El otro, intramuros, se dirige a las colonias interiores, actualmente comprendidas dentro de las fronteras del Estado español: Galicia, el País vasco y Cataluña. En este caso no se trata de una reconquista sino de una “sobre conquista”. En efecto, las tres naciones milenarias conquistadas por los españoles, fueron y continúan sojuzgadas militar y políticamente. A diferencia de las colonias americanas, no han podido recobrar su independencia, pero también a diferencia de estas, han logrado mantener su personalidad nacional, muchos de sus rasgos —la lengua en primer lugar— conservan plena vigencia. El caso es que, después de cientos de años de opresión, gallegos, vascos y catalanes aún no se acaban de creer que son españoles. La “hispanización” de los tres insumisos es, desde el principio, objetivo prioritario de la estrategia de Madrid, tanto más ahora en que los vientos de la liberación nacional empiezan a soplar con fuerza desde el oriente de Europa.
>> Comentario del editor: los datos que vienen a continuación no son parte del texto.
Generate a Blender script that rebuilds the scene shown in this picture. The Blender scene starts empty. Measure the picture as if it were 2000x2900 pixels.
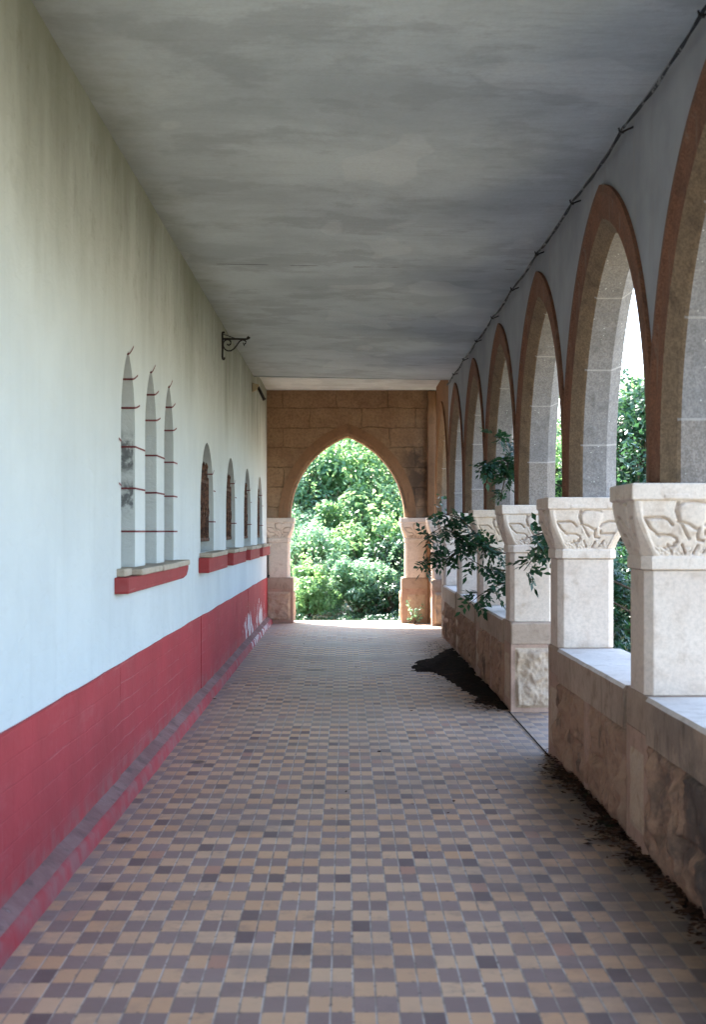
import bpy, math, random
import numpy as np
from mathutils import Vector, noise as mnoise

random.seed(7)
rng = np.random.default_rng(11)
scene = bpy.context.scene
COL = scene.collection
R = math.radians

# ------------------------------------------------------------------ dimensions (metres)
XL = -1.37            # face of the plastered building wall
XW = 1.555            # inner face of the arcade wall
XWB = 1.87            # outer face of the arcade wall
PX = 1.665            # column axis
BAY = 2.76
Y0 = 6.93             # column 0
YEND = 24.0
ZC_L, ZC_R = 3.92, 3.85   # ceiling heights left / right
CAPZ = 1.834
COLY = [Y0 + BAY * k for k in range(-2, 7)]

def lin(r, g, b):
    def f(c):
        c /= 255.0
        return c / 12.92 if c <= 0.04045 else ((c + 0.055) / 1.055) ** 2.4
    return (f(r), f(g), f(b), 1.0)

# ------------------------------------------------------------------ tagging
def tag(o, label=None, cat=None, group=None, kind=None):
    if label: o['label'] = label
    if cat: o['category'] = cat
    if group: o['group'] = group
    if kind: o['kind'] = kind
    return o

def empty(name, loc=(0, 0, 0), rz=0.0, parent=None):
    o = bpy.data.objects.new(name, None)
    o.empty_display_size = 0.2
    o.location = loc
    o.rotation_euler = (0, 0, rz)
    COL.objects.link(o)
    if parent: o.parent = parent
    return o

def copy_tree(o, parent=None):
    c = o.copy()
    COL.objects.link(c)
    if parent: c.parent = parent
    for ch in list(o.children):
        copy_tree(ch, c)
    return c

# ------------------------------------------------------------------ mesh builder
class MB:
    def __init__(self):
        self.v, self.f, self.m, self.s = [], [], [], []
    def vert(self, p):
        self.v.append(tuple(p)); return len(self.v) - 1
    def face(self, idx, m=0, smooth=False):
        self.f.append(tuple(idx)); self.m.append(m); self.s.append(smooth)
    def quad(self, a, b, c, d, m=0, smooth=False):
        i = [self.vert(p) for p in (a, b, c, d)]
        self.face(i, m, smooth)
    def box(self, x0, x1, y0, y1, z0, z1, m=0, top=None, skip=()):
        i = [self.vert(p) for p in ((x0,y0,z0),(x1,y0,z0),(x1,y1,z0),(x0,y1,z0),(x0,y0,z1),(x1,y0,z1),(x1,y1,z1),(x0,y1,z1))]
        for nm, q in (('b',(0,3,2,1)),('t',(4,5,6,7)),('f',(0,1,5,4)),('r',(1,2,6,5)),('k',(2,3,7,6)),('l',(3,0,4,7))):
            if nm in skip: continue
            self.face([i[k] for k in q], top if (nm == 't' and top is not None) else m)
    def loft(self, rings, m=0, closed=True, caps=(True, True), smooth=False):
        n = len(rings[0])
        ids = [[self.vert(p) for p in r] for r in rings]
        for a, b in zip(ids, ids[1:]):
            rg = range(n) if closed else range(n - 1)
            for k in rg:
                self.face((a[k], a[(k + 1) % n], b[(k + 1) % n], b[k]), m, smooth)
        if closed and caps[0]: self.face(list(reversed(ids[0])), m)
        if closed and caps[1]: self.face(ids[-1], m)
    def tube(self, pts, rad, seg=6, m=0, smooth=True):
        pts = [Vector(p) for p in pts]
        rings = []
        up = Vector((0.13, 0.21, 0.97)).normalized()
        for i, p in enumerate(pts):
            t = (pts[min(i + 1, len(pts) - 1)] - pts[max(i - 1, 0)]).normalized()
            a = t.cross(up)
            if a.length < 1e-3: a = t.cross(Vector((1, 0, 0)))
            a.normalize(); b = t.cross(a).normalized()
            r = rad[i] if isinstance(rad, (list, tuple)) else rad
            rings.append([p + a * (r * math.cos(2 * math.pi * k / seg)) + b * (r * math.sin(2 * math.pi * k / seg)) for k in range(seg)])
        self.loft(rings, m, True, (True, True), smooth)
    def grid(self, fn, nu, nv, m=0, smooth=True, flip=False):
        ids = [[self.vert(fn(i / nu, j / nv)) for i in range(nu + 1)] for j in range(nv + 1)]
        for j in range(nv):
            for i in range(nu):
                q = (ids[j][i], ids[j][i + 1], ids[j + 1][i + 1], ids[j + 1][i])
                self.face(q[::-1] if flip else q, m(i / nu, j / nv) if callable(m) else m, smooth)
        return ids
    def build(self, name, mats, parent=None, bevel=0.0, fix=False):
        me = bpy.data.meshes.new(name)
        me.from_pydata(self.v, [], self.f)
        if not isinstance(mats, (list, tuple)): mats = [mats]
        for mt in mats: me.materials.append(mt)
        me.polygons.foreach_set('material_index', self.m)
        me.polygons.foreach_set('use_smooth', self.s)
        me.update()
        if fix:
            import bmesh
            bm = bmesh.new(); bm.from_mesh(me)
            bmesh.ops.remove_doubles(bm, verts=bm.verts, dist=1e-5)
            bmesh.ops.recalc_face_normals(bm, faces=bm.faces)
            bm.to_mesh(me); bm.free()
        o = bpy.data.objects.new(name, me)
        COL.objects.link(o)
        if parent: o.parent = parent
        if bevel:
            b = o.modifiers.new('edge', 'BEVEL'); b.width = bevel; b.segments = 2; b.limit_method = 'ANGLE'; b.angle_limit = R(40)
        return o

def fbm(p, sc=1.0, oct=4):
    return mnoise.fractal(Vector(p) * sc, 1.0, 2.0, oct)

def sstep(a, b, x):
    t = min(1, max(0, (x - a) / (b - a))) if b != a else 0
    return t * t * (3 - 2 * t)

# ------------------------------------------------------------------ node helpers
class NT:
    def __init__(self, name):
        self.mat = bpy.data.materials.new(name); self.mat.use_nodes = True
        self.t = self.mat.node_tree; self.n = self.t.nodes
        self.p = self.n['Principled BSDF']; self.out = self.n['Material Output']
        g = self.n.new('ShaderNodeNewGeometry'); self.pos = g.outputs['Position']; self.nor = g.outputs['Normal']
    def link(self, a, b): self.t.links.new(a, b)
    def math(self, op, a, b=None, c=None):
        n = self.n.new('ShaderNodeMath'); n.operation = op
        for i, v in enumerate((a, b, c)):
            if v is None: continue
            if isinstance(v, (int, float)): n.inputs[i].default_value = v
            else: self.link(v, n.inputs[i])
        return n.outputs[0]
    def sep(self, v=None):
        n = self.n.new('ShaderNodeSeparateXYZ'); self.link(v or self.pos, n.inputs[0]); return n.outputs
    def comb(self, x=0, y=0, z=0):
        n = self.n.new('ShaderNodeCombineXYZ')
        for i, v in enumerate((x, y, z)):
            if isinstance(v, (int, float)): n.inputs[i].default_value = v
            else: self.link(v, n.inputs[i])
        return n.outputs[0]
    def scale(self, s, v=None, loc=(0, 0, 0)):
        n = self.n.new('ShaderNodeMapping'); n.inputs['Scale'].default_value = s; n.inputs['Location'].default_value = loc
        self.link(v or self.pos, n.inputs['Vector']); return n.outputs[0]
    def noise(self, sc, detail=4, rough=0.55, v=None, dist=0.0):
        n = self.n.new('ShaderNodeTexNoise'); n.inputs['Scale'].default_value = sc
        n.inputs['Detail'].default_value = detail; n.inputs['Roughness'].default_value = rough; n.inputs['Distortion'].default_value = dist
        self.link(v or self.pos, n.inputs['Vector']); return n.outputs['Fac']
    def ramp(self, f, stops):
        n = self.n.new('ShaderNodeValToRGB'); e = n.color_ramp.elements
        while len(e) < len(stops): e.new(0.5)
        for x, (p, c) in zip(e, stops):
            x.position = p; x.color = c if len(c) == 4 else (*c, 1)
        self.link(f, n.inputs[0]); return n.outputs[0]
    def val(self, f, a, b, lo=0.0, hi=1.0):
        n = self.n.new('ShaderNodeMapRange'); n.interpolation_type = 'SMOOTHSTEP'
        for nm, v in (('From Min', a), ('From Max', b), ('To Min', lo), ('To Max', hi)): n.inputs[nm].default_value = v
        self.link(f, n.inputs['Value']); return n.outputs[0]
    def mix(self, f, a, b, mode='MIX'):
        n = self.n.new('ShaderNodeMix'); n.data_type = 'RGBA'; n.blend_type = mode
        if isinstance(f, (int, float)): n.inputs[0].default_value = f
        else: self.link(f, n.inputs[0])
        for i, v in ((6, a), (7, b)):
            if isinstance(v, tuple): n.inputs[i].default_value = v if len(v) == 4 else (*v, 1)
            else: self.link(v, n.inputs[i])
        return n.outputs[2]
    def bump(self, h, strength=0.3, dist=0.01, prev=None):
        n = self.n.new('ShaderNodeBump'); n.inputs['Strength'].default_value = strength; n.inputs['Distance'].default_value = dist
        self.link(h, n.inputs['Height'])
        if prev: self.link(prev, n.inputs['Normal'])
        return n.outputs[0]
    def done(self, col, rough=0.85, normal=None, spec=0.3):
        if isinstance(col, tuple): self.p.inputs['Base Color'].default_value = col if len(col) == 4 else (*col, 1)
        else: self.link(col, self.p.inputs['Base Color'])
        if isinstance(rough, (int, float)): self.p.inputs['Roughness'].default_value = rough
        else: self.link(rough, self.p.inputs['Roughness'])
        self.p.inputs['Specular IOR Level'].default_value = spec
        if normal: self.link(normal, self.p.inputs['Normal'])
        return self.mat

M = {}
def stone(name, c1, c2, c3, sc=6.0, bump=0.35, speck=0.0, streak=0.0, dark=(0.06, 0.045, 0.035), damp=0.0, groove_tone=0.0, grain=0.0):
    t = NT(name)
    big = t.noise(sc * 0.35, 4, 0.6); fine = t.noise(sc * 9, 5, 0.7); mid = t.noise(sc * 1.7, 5, 0.6, dist=0.4)
    col = t.mix(t.val(big, 0.3, 0.7), c1, c2)
    col = t.mix(t.val(mid, 0.5, 0.75, 0, 0.8), col, c3)
    col = t.mix(t.val(fine, 0.35, 0.75, 0.0, 0.35), col, (c1[0] * 0.5, c1[1] * 0.5, c1[2] * 0.5))
    if grain:
        gr_ = t.noise(75, 3, 0.8); col = t.mix(t.val(gr_, 0.44, 0.58, 0, grain), col, (c3[0] * 0.45, c3[1] * 0.45, c3[2] * 0.45))
        pt = t.noise(3.2, 6, 0.75); col = t.mix(t.val(pt, 0.5, 0.68, 0, grain), col, (c3[0] * 0.62, c3[1] * 0.64, c3[2] * 0.68))
    if streak:
        s = t.noise(5, 4, 0.6, t.scale((3.0, 3.0, 0.5)))
        col = t.mix(t.val(s, 0.55, 0.72, 0, streak), col, dark)
    if speck:
        v = t.n.new('ShaderNodeTexVoronoi'); v.inputs['Scale'].default_value = 34; t.link(t.pos, v.inputs['Vector'])
        sp = t.math('LESS_THAN', v.outputs['Distance'], 0.13)
        keep = t.math('GREATER_THAN', t.noise(9, 2), 0.56)
        col = t.mix(t.math('MULTIPLY', t.math('MULTIPLY', sp, keep), speck), col, (0.62, 0.6, 0.55))
    if groove_tone:
        ga = t.n.new('ShaderNodeAttribute'); ga.attribute_name = 'groove_tone'
        col = t.mix(t.math('MULTIPLY', t.math('MULTIPLY', ga.outputs['Fac'], t.val(mid, 0.30, 0.55, 0.4, 1.0)), groove_tone), col, (0.17, 0.105, 0.07))  # browner with carving depth
    if damp:
        px, py, pz = t.sep()
        dk = t.math('MULTIPLY', t.val(py, 8.2, 5.6), t.val(t.noise(2.4, 6, 0.7), 0.36, 0.58))
        col = t.mix(t.math('MULTIPLY', dk, damp), col, (0.045, 0.045, 0.047))  # damp stains, deepened toward the near end as painted shade
    n = t.bump(mid, bump, 0.012); n = t.bump(fine, bump * 0.8, 0.004, n)
    return t.done(col, 0.9, n, 0.2)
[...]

Así que un buen baño de “hispanidad” no le vendrá mal a esos necios recalcitrantes que insisten en ser lo que son y se niegan a convertirse en otra cosa.
Cataluña, en particular, es objetivo privilegiado de la operación “olimpicoquintocentenariera”. Cataluña fue conquistada por los españoles a principios del siglo XVIII. Las tropas del rey español Felipe XVI entenderían bien lo que eso significó. Una buena parte de la ciudad fue derruida. Las instituciones de gobierno y jurídicas, suprimidas, la lengua perseguida, las leyes y la moneda substituida. Los catalanes pronto se vieron convertidos en extraños en su propia tierra. A ellos también, junto con vascos y gallegos, los convirtieron en indios.
El señor Samaranch, presidente del Comité Olímpico Internacional, catalán para más inri, declaró que estos juegos son los más universales de la historia, que no falta nadie. Pero cuando las naciones libres del mundo desfilen hoy (enarbolando su respectiva bandera sobre el terreno del estadio de Montjuic —ese estadio entrañable construido para albergar en 1936 esas “olimpiadas populares” que deberían oponerse a las efectuadas en la Alemania nazi, y que el golpe de Franco impidió llevar a cabo—, cuando las banderas de las naciones desfilen, repito, la catalana, triste ironía, estará ausente. Como también la escocesa o la moldava, la vasca o la georgiana.
Barcelona vive de hecho, desde hace días, un estado de sitio. Cuarenta mil policías de afuera la ocupan y decenas de luchadores independentistas han sido arrestados.
Esta tarde, cuando las banderas de Lituania, Estonia, Letonia, Croacia y Eslovenia, las naciones europeas recién liberadas, aparezcan en la ceremonia inaugural de los juegos, los catalanes lo vivirán de una manera muy especial. Si usted ve la transmisión, tal vez lo pueda notar en la actitud del público, aunque no lo creo. Los catalanes probablemente tampoco estarán en las tribunas, ocupadas prácticamente en su totalidad, puede usted jurarlo, por policías y, en los lugares que dejen libres, por los invitados extranjeros.
Pero aunque en la televisión no se puede ver ni oír, piense usted sólo por unos momentos en la emoción que recorrerá entonces el corazón de los catalanes, hoy más ausentes que nunca.